## BEGIN

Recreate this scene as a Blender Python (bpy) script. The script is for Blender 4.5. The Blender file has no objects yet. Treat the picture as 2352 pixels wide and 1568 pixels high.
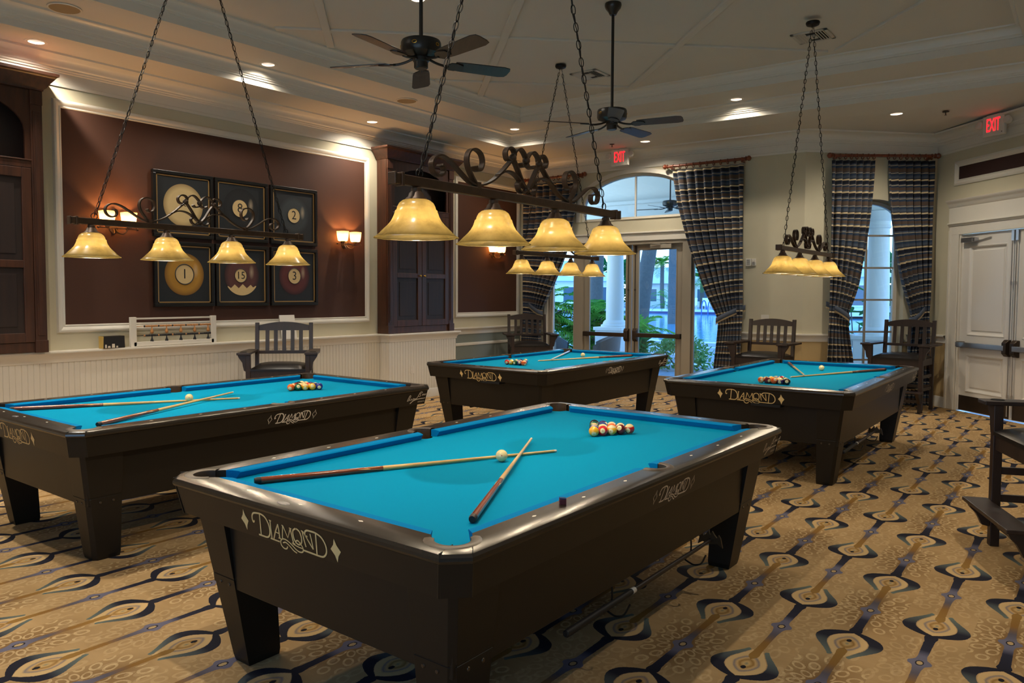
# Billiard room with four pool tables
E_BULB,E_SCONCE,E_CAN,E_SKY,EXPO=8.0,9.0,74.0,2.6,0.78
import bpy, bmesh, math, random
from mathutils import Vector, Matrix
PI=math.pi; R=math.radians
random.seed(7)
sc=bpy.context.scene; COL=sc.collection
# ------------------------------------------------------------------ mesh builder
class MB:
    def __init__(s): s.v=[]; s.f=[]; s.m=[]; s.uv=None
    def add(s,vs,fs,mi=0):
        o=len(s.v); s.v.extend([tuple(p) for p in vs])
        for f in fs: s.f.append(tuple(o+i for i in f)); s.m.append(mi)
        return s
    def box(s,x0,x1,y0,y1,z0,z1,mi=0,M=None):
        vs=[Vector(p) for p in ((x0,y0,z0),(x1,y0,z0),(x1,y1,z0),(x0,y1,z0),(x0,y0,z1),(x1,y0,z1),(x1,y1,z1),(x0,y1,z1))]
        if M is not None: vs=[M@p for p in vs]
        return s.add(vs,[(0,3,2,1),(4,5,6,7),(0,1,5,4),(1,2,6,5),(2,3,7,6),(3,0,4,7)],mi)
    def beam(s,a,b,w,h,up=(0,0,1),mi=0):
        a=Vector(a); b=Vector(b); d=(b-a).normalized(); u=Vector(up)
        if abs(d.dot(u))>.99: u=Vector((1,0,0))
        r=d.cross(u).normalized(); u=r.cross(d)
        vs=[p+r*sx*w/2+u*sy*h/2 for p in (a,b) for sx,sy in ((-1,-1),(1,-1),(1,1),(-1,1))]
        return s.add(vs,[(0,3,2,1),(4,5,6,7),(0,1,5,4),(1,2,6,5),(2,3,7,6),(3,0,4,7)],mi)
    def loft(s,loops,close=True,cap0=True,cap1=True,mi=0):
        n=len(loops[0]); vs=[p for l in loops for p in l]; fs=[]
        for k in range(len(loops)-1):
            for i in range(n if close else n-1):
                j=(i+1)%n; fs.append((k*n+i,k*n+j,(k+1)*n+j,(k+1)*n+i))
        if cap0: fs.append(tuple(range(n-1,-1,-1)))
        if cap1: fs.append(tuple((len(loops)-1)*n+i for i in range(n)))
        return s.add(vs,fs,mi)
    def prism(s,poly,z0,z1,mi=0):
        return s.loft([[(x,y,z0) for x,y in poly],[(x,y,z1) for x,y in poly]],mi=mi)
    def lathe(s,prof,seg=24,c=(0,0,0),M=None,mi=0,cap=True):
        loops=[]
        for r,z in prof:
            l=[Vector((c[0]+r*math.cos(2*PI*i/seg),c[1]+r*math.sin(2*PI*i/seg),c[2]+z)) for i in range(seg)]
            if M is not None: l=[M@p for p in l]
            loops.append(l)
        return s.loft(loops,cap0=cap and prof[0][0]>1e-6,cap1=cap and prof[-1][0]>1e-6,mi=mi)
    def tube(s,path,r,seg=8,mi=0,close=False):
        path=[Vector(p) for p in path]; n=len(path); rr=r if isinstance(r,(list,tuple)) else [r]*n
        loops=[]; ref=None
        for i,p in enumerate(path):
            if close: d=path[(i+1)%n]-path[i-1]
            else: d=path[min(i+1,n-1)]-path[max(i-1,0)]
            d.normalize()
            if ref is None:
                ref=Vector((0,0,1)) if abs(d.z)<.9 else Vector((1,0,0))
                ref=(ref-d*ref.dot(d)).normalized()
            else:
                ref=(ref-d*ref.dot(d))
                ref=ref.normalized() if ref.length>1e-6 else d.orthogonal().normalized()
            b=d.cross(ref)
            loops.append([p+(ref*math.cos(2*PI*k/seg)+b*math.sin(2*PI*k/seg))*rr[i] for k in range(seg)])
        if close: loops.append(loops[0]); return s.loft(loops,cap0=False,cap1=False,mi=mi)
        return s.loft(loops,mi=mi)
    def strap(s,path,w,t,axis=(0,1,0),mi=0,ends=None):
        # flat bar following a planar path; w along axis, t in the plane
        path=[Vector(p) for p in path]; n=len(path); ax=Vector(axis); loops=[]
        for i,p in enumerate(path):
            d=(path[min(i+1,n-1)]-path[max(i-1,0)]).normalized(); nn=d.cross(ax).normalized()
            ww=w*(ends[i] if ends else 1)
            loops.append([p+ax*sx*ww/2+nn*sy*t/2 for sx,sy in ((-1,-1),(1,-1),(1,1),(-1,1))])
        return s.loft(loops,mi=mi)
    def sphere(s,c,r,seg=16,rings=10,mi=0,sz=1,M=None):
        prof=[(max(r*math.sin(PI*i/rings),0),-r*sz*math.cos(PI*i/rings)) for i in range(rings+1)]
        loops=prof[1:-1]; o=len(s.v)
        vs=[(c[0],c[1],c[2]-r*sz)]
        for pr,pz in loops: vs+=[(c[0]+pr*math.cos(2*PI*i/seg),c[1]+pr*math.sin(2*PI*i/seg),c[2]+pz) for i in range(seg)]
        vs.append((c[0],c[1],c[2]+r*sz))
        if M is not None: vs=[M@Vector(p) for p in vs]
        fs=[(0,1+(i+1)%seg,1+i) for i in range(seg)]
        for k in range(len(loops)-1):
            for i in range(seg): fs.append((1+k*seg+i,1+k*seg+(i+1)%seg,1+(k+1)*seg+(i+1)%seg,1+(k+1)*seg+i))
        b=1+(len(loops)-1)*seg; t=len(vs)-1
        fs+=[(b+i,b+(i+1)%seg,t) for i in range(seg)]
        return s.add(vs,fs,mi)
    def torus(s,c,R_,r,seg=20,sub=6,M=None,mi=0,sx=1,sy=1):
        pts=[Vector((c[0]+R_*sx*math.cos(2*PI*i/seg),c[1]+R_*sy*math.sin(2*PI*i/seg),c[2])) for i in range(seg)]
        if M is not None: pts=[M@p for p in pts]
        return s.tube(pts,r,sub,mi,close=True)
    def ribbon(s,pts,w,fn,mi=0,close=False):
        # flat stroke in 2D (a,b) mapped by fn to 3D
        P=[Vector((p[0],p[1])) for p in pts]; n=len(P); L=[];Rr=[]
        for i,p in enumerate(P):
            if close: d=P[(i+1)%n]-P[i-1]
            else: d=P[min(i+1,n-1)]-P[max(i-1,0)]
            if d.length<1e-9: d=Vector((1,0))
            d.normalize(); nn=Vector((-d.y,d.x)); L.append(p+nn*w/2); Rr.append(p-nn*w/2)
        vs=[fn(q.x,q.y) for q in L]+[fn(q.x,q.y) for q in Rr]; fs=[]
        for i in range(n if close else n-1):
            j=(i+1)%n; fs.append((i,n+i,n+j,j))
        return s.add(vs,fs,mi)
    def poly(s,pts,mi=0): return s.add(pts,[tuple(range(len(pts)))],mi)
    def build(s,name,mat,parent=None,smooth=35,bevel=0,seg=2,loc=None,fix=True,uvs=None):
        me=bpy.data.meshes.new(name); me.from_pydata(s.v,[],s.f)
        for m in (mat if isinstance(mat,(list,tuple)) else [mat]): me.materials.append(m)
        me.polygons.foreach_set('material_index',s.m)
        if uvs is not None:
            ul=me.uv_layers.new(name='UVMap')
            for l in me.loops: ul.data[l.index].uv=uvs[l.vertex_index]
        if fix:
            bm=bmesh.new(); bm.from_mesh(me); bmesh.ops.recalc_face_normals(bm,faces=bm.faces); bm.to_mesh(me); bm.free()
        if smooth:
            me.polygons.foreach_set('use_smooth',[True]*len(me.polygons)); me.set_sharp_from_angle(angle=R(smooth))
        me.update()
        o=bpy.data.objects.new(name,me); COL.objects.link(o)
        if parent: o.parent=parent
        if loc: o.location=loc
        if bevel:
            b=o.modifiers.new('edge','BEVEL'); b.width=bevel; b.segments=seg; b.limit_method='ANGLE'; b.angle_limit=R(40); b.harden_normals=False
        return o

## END

Requirements: Pick out the lines above containing the word "scene", then copy them.

Full solution:
Recreate this scene as a Blender Python (bpy) script. The script is for Blender 4.5. The Blender file has no objects yet. Treat the picture as 2352 pixels wide and 1568 pixels high.
sc=bpy.context.scene; COL=sc.collection